Likely GOP presidential candidate Jeb Bush is doubling down on supporting his elder brother's rationale for entering the 2003 Iraq War, even as some conservatives are miffed by his most recent statements, which could haunt him politically,
USA Today reports.
Bush, in an interview, was resolute in saying that his brother, former President George W. Bush, did the right thing — at the time — by entering Iraq, adding the president was acting on the best intelligence information he had available, USA Today said.
"I would have and so would have Hillary Clinton, just to remind everybody," Jeb Bush said in an interview with Fox News' Megyn Kelly. "And so would almost everybody that was confronted with the intelligence they got."
But Kelly quickly pushed Bush on his answer, noting that the so-called weapons of mass destruction, which is why Bush said war was justified, were never found, USA Today said.
"Knowing what we know now, would you have authorized the invasion?" Kelly asked Bush.
He responded: "In retrospect, the intelligence that everybody saw — that the world saw, not just the United States — was faulty. And in retrospect, once we invaded and took out Saddam Hussein, we didn’t focus on security first, and the Iraqis in this incredibly insecure environment turned on the United States military because there was no security for themselves and their families."

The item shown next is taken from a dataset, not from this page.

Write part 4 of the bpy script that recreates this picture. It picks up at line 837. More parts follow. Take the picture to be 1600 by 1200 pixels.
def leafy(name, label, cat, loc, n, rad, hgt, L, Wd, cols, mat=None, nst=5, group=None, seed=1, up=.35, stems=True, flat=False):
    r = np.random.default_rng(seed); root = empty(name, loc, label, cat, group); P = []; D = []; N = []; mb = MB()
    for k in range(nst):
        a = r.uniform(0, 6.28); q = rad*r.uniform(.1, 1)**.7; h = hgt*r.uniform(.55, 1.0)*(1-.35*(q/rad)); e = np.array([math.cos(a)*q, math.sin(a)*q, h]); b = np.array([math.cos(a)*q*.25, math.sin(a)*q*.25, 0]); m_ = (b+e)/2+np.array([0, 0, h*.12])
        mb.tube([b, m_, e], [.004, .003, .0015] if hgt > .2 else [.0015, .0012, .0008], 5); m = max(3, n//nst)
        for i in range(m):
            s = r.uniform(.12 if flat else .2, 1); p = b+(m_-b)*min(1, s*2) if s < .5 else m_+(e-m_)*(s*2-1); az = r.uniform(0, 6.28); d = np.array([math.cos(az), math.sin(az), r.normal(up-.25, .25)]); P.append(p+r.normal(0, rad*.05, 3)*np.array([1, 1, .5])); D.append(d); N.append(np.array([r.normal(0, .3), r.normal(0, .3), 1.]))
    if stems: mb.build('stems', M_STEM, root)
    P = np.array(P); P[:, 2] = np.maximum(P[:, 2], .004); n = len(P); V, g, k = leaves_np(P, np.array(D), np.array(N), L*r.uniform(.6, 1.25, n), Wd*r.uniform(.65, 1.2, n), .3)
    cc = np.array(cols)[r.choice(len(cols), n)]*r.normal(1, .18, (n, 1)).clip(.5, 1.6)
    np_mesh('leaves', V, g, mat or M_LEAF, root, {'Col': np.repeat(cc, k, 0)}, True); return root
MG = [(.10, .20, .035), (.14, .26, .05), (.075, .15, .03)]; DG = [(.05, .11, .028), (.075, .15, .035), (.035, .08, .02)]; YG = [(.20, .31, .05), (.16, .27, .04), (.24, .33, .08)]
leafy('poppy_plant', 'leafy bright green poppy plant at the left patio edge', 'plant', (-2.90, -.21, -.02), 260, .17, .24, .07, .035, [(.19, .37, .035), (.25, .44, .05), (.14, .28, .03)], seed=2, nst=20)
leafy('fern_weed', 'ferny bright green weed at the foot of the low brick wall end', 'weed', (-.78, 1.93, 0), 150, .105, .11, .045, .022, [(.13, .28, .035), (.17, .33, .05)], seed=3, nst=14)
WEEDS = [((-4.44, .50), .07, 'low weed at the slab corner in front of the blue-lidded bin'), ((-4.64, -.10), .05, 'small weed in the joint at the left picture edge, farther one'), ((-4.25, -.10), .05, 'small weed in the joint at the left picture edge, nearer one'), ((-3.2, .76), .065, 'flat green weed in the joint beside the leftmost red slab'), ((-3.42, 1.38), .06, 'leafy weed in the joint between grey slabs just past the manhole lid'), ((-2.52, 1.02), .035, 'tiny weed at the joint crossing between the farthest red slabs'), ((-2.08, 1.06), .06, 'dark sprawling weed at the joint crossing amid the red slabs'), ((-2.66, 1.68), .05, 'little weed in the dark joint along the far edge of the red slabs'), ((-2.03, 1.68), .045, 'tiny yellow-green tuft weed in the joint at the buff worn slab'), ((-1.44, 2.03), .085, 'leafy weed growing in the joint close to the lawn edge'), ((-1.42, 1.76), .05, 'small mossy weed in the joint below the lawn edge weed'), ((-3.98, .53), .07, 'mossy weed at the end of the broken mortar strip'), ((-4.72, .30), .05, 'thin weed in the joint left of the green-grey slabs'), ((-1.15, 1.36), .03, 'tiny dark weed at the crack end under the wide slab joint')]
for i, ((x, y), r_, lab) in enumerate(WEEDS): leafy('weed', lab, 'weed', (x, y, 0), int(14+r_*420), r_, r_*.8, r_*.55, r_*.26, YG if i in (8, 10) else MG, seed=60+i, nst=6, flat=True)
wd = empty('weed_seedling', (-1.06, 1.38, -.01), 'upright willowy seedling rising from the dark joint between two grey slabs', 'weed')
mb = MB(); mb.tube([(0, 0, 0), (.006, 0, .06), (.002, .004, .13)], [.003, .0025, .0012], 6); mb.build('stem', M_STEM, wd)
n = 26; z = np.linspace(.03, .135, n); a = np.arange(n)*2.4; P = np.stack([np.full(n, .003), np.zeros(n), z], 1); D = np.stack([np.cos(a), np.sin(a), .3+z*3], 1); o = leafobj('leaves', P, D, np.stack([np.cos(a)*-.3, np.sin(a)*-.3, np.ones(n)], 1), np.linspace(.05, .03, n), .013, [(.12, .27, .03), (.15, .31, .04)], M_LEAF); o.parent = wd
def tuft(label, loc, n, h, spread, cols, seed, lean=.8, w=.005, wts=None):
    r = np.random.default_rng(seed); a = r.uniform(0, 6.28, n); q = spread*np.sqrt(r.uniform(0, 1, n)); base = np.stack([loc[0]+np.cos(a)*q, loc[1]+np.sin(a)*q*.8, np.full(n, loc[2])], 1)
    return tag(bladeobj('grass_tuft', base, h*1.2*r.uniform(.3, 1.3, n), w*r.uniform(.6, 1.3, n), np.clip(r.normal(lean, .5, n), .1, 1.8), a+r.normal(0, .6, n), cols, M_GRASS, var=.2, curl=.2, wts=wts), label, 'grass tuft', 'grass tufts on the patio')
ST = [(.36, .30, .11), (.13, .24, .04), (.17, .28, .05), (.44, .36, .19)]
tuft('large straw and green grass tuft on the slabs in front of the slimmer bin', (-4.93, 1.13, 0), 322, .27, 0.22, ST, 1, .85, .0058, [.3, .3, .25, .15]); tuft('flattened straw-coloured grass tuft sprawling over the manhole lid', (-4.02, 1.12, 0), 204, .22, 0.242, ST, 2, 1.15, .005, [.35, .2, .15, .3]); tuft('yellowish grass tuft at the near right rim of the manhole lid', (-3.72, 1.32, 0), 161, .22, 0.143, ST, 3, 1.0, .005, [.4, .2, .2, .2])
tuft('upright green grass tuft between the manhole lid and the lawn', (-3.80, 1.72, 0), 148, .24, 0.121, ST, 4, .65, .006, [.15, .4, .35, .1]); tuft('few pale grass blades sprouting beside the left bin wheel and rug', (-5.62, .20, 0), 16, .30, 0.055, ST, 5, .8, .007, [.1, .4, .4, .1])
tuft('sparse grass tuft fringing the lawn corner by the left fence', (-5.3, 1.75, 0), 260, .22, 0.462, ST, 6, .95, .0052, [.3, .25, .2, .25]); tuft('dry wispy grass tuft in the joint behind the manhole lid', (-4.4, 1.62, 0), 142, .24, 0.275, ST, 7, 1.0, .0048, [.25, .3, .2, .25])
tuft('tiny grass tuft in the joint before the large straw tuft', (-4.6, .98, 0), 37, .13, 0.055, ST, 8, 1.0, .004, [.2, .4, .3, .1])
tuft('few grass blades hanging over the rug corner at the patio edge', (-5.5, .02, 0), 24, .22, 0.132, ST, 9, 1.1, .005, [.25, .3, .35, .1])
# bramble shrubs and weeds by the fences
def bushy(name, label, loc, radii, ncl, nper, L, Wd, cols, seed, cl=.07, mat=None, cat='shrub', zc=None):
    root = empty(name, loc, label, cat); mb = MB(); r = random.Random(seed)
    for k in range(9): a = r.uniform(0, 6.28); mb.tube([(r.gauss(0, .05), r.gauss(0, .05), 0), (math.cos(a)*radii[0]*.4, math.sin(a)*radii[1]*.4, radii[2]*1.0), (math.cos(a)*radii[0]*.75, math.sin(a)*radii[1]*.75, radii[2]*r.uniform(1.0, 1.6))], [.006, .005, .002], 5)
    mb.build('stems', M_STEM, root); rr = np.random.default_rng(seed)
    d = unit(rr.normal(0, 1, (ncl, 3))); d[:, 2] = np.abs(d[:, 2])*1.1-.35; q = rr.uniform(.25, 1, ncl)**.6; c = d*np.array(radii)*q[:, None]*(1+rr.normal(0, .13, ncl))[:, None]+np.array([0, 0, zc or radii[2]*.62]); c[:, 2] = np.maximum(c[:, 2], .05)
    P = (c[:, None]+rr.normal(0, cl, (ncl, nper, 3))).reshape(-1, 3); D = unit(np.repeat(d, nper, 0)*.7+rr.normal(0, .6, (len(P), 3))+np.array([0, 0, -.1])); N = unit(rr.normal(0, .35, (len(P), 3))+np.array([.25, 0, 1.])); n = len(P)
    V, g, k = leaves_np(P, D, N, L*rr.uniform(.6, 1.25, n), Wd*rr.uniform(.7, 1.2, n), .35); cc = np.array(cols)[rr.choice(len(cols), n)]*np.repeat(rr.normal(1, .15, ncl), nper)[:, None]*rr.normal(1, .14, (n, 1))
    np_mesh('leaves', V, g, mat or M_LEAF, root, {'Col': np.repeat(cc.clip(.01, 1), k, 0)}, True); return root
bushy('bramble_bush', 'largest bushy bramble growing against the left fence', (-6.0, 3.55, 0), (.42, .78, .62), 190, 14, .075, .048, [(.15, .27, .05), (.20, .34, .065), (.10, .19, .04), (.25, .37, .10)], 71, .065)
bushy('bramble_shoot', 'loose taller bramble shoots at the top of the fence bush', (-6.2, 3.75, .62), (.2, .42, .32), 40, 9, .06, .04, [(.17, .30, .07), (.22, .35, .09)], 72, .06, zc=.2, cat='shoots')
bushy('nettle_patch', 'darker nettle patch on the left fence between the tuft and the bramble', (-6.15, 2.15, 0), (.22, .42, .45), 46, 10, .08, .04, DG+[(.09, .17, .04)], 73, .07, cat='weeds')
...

Bush added that his brother, more than a decade later, shared his views.
"By the way, guess who thinks that those mistakes took place as well? George W. Bush."
Quickly, however, some Bush's most noted detractors were saying that was the wrong way to go.
Pundit Byron York,
in a Washington Examiner editorial published Monday, called Bush's remarks disastrous and "depressing" if indeed he is the future GOP nominee. He predicted they would come back to haunt him as the election cycle continues.
"If Jeb Bush sticks to his position — that he would still authorize war knowing what we know today — it will represent a step backward for the Republican Party," York wrote.
"Jeb's statement is likely to resonate until he either changes his position or loses the race for the Republican nomination. Should he become the nominee, the issue will dog him into the general election campaign."
Conservative talk radio host Laura Ingraham said the former Florida governor should have responded "no," because it was later determined that Bush's justification for entering Iraq was wrong, as no weapons of mass destruction were found.
"You can’t think going into Iraq now, as a sane human being, was the right thing to do. That’s like you have no ability to learn from past mistakes at all," Ingraham said of Bush.
NBC News wondered if Bush had "trapped" himself with such a defense of his brother's Iraq policy.
Said NBC of Bush's quandary: "The Iraq question was always going to be problematic for Jeb Bush. Either he throws his brother under the bus, saying George W. Bush made an error in judgment in starting the war. Or he defends the war and finds himself on the wrong side of public opinion (with two-thirds of the country saying the war wasn't worth it, per the October 2014 NBC/WSJ poll)."